TASK BRIEF
Read the listing and extract each line that includes the word "this".

(Rows from a 3D scene dataset)
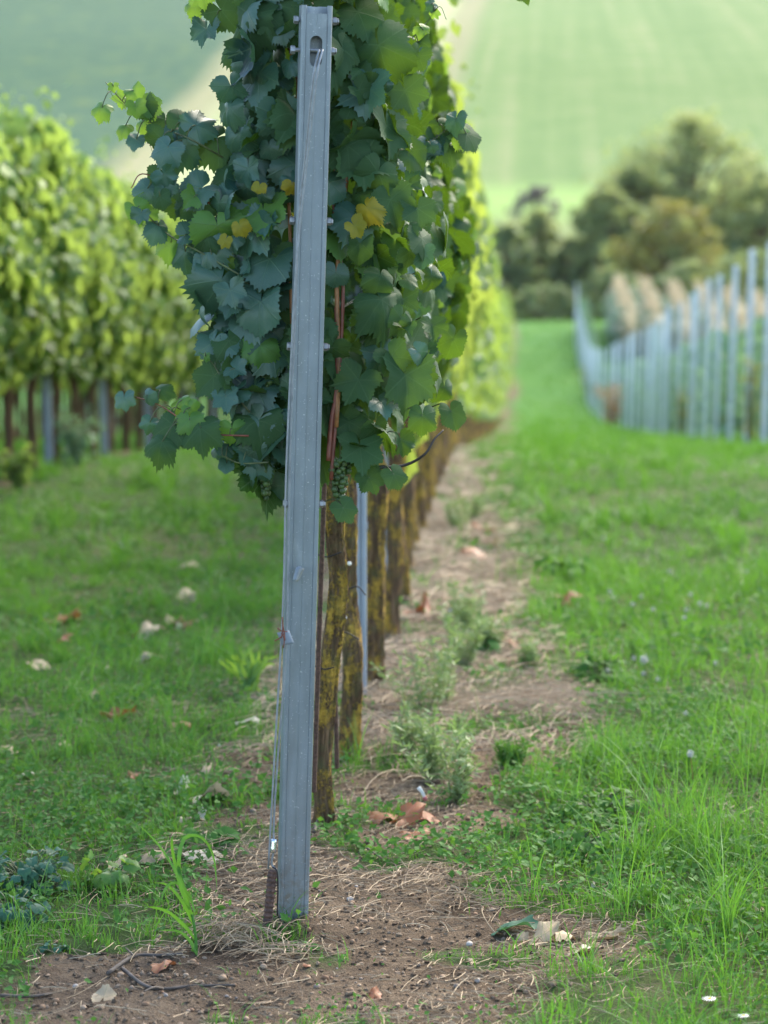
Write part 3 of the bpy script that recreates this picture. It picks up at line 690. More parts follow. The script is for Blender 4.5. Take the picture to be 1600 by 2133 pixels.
# ------------------------------------------------------------------ middle-row and other vines (copied)
def make_vine(mat_list, temps, seed, label, group, s, t, n, rmean, name='grapevine', bark='bark', nr=12, zlo=0.66, zhi=2.2, fm=None, rt=0.027, wm=1.0):
    root = root_vine(s, t, label, group, name)
    V, F = trunk_mesh(seed, rt, nr, 24, 1.0, 0.016, flare=0.5); MB().add(V, F).build('trunk', M[bark], root)
    mb = MB(); P, N, D, S, r_ = canopy(n, -0.42, 0.42, seed, zlo, zhi, rmean, wmul=wm)
    mats = (r_.random(n) < 0.0).astype(int) if fm is None else fm(P, r_)
    put_leaves(mb, temps, P, N, D, S, mats, r_)
    # arching top shoots
    for q in range(5):
        b = np.array([r_.normal(0, 0.08), r_.uniform(-0.4, 0.4), zhi - 0.12]); L = r_.uniform(0.15, 0.42); dr = np.array([r_.normal(0, 0.3), r_.normal(0, 0.3), 1.0])
        pp = b + np.linspace(0, 1, 7)[:, None] * dr * L
        put_leaves(mb, temps, pp + r_.normal(0, 0.03, (7, 3)), r_.normal(0, 1, (7, 3)) + [0, 0, 0.6], r_.normal(0, 1, (7, 3)) - [0, 0, 0.4], rmean * np.linspace(0.9, 0.45, 7), 0, r_)
    mb.build('foliage', mat_list, root)
    return root
lab_mid = 'leafy grapevine farther back in the middle row behind the tall steel post'
lab_left = 'leafy grapevine in the long row left of the grass strip, thin dark trunk'
lab_left2 = 'grapevine in the row behind the left row, seen through its trunks'
def row_vines(ks, t, label, group, protos, extra=0.0, ds=DS):
    out = []
    for q, k in enumerate(ks):
        s = S0 + ds * k + extra; x, y = rowp(s, t)
        if q < len(protos):
            r_ = protos[q](s, t); out.append(r_); continue
        src = out[int(rng.integers(0, len(protos)))]
        dup(src, (x, y, tz(x, y)), -A_ROW + (PI if rng.random() < 0.5 else 0), label, group, float(rng.uniform(0.95, 1.06)))
    return out
row_vines(range(5, 17), 0.0, lab_mid, 'grapevines farther back in the middle row', [lambda s, t, k=k: make_vine([M['leaf_mid']], MIDL, 600 + k, lab_mid, 'grapevines farther back in the middle row', s, t, 560, 0.058, nr=16, wm=0.68, zlo=0.56) for k in range(4)])
row_vines(range(17, 126), 0.0, 'distant grapevine of the middle row, a blurred sunlit leaf edge beside the grass alley', 'distant grapevines of the middle row',
          [lambda s, t, k=k: make_vine([M['leaf_far']], FARL, 640 + k, 'distant grapevine of the middle row, a blurred sunlit leaf edge beside the grass alley', 'distant grapevines of the middle row', s, t, 440, 0.07, wm=0.72, zlo=0.36) for k in range(4)])
row_vines(range(4, 60), -2.6, lab_left, 'grapevines of the left row', [lambda s, t, k=k: make_vine([M['leaf_far']], MIDL, 680 + k, lab_left, 'grapevines of the left row', s, t, 1000, 0.052, bark='bark_plain', rt=0.028, zhi=2.03, zlo=0.6) for k in range(5)])
row_vines(range(10, 80), -5.2, lab_left2, 'grapevines of the row behind the left row', [lambda s, t, k=k: make_vine([M['leaf_far']], FARL, 720 + k, lab_left2, 'grapevines of the row behind the left row', s, t, 300, 0.075, bark='bark_plain', rt=0.03) for k in range(3)], 0.3, 0.46)

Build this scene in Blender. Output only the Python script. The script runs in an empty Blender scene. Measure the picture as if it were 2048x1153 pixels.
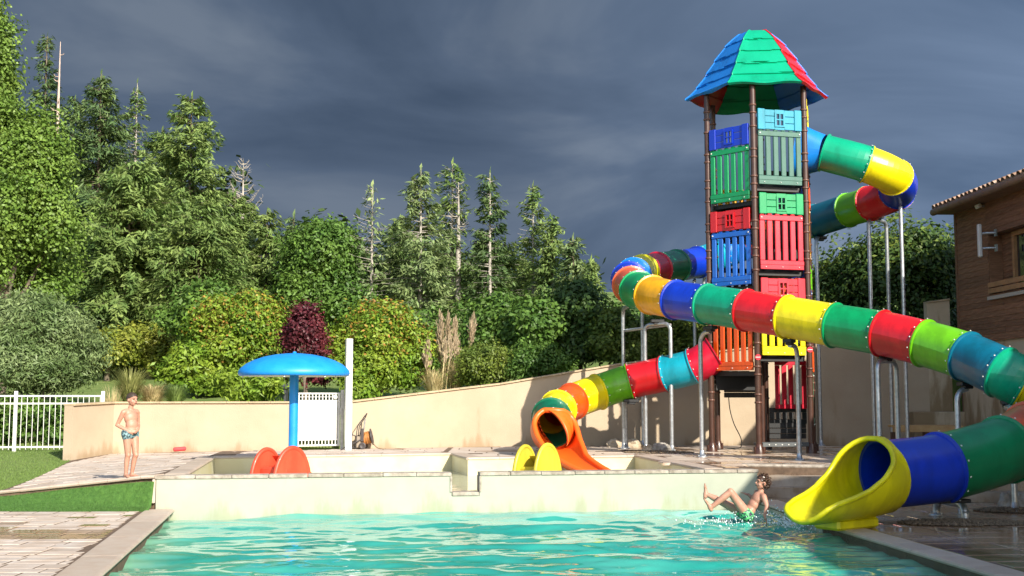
import bpy, bmesh, math, random
import numpy as np
from mathutils import Vector, Matrix, Euler, noise
from mathutils.geometry import tessellate_polygon
R = math.radians
random.seed(7)
RNG = np.random.default_rng(7)
SC = bpy.context.scene
COL = SC.collection

# ------------------------------------------------------------------ camera
CAM_Z, FPX = 1.68, 2350.0
PITCH = math.atan(218.5 / FPX)
cam_d = bpy.data.cameras.new('camera')
cam_d.sensor_width = 36.0
cam_d.lens = 36.0 * FPX / 2048.0
cam_d.clip_end = 2000.0
cam = bpy.data.objects.new('camera', cam_d)
COL.objects.link(cam)
cam.location = (0, 0, CAM_Z)
cam.rotation_euler = (R(90) + PITCH, 0, 0)
SC.camera = cam

# ------------------------------------------------------------------ sun and sky
SUN_EL = R(28.8)
SUN_H = Vector((0.50, -0.866, 0)).normalized()          # horizontal direction towards the sun
SUN_DIR = Vector((SUN_H.x * math.cos(SUN_EL), SUN_H.y * math.cos(SUN_EL), math.sin(SUN_EL)))
sd = bpy.data.lights.new('sun', 'SUN')
sd.energy = 5.0
sd.angle = R(0.55)
sd.color = (1.0, 0.93, 0.80)
sun = bpy.data.objects.new('sun', sd)
COL.objects.link(sun)
sun.rotation_euler = (-SUN_DIR).to_track_quat('-Z', 'Y').to_euler()
sun.location = SUN_DIR * 60

world = bpy.data.worlds.new('World')
SC.world = world
world.use_nodes = True
wn, wl = world.node_tree.nodes, world.node_tree.links
wn.clear()
w_out = wn.new('ShaderNodeOutputWorld')
w_bg1 = wn.new('ShaderNodeBackground'); w_bg1.inputs['Strength'].default_value = 0.15
w_sky = wn.new('ShaderNodeTexSky'); w_sky.sky_type = 'NISHITA'; w_sky.sun_disc = False
w_sky.sun_elevation = SUN_EL
w_sky.sun_rotation = math.atan2(SUN_H.x, SUN_H.y)
wl.new(w_sky.outputs[0], w_bg1.inputs['Color'])
w_tc = wn.new('ShaderNodeTexCoord')
w_sep = wn.new('ShaderNodeSeparateXYZ'); wl.new(w_tc.outputs['Generated'], w_sep.inputs[0])
# flattened cloud coordinates: (x, y) / (z + .35)
w_add = wn.new('ShaderNodeMath'); w_add.operation = 'ADD'; w_add.inputs[1].default_value = 0.32
w_abs = wn.new('ShaderNodeMath'); w_abs.operation = 'ABSOLUTE'
wl.new(w_sep.outputs['Z'], w_abs.inputs[0]); wl.new(w_abs.outputs[0], w_add.inputs[0])
w_dx = wn.new('ShaderNodeMath'); w_dx.operation = 'DIVIDE'
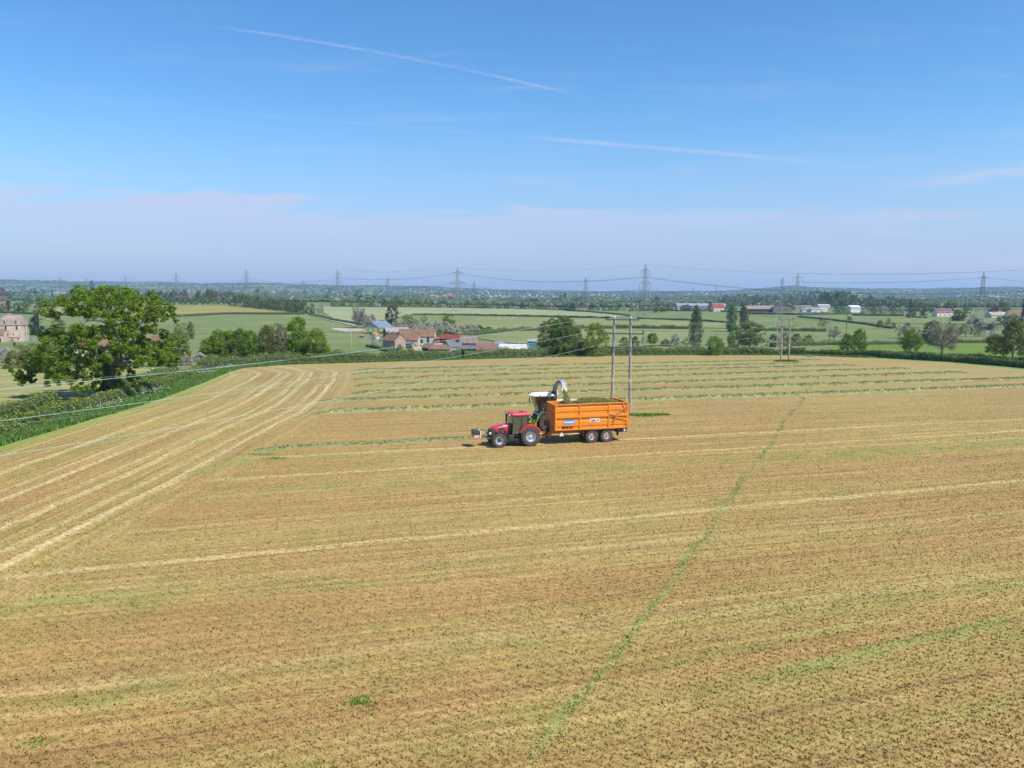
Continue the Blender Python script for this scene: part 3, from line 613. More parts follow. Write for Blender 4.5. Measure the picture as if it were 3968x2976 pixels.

RESULT BELOW
Write part 3 of the bpy script that recreates this picture. It picks up at line 690. More parts follow. The script is for Blender 4.5. Take the picture to be 1600 by 2133 pixels.
Build this scene in Blender. Output only the Python script. The script runs in an empty Blender scene. Measure the picture as if it were 2048x1153 pixels.
Continue the Blender Python script for this scene: part 3, from line 613. More parts follow. Write for Blender 4.5. Measure the picture as if it were 3968x2976 pixels.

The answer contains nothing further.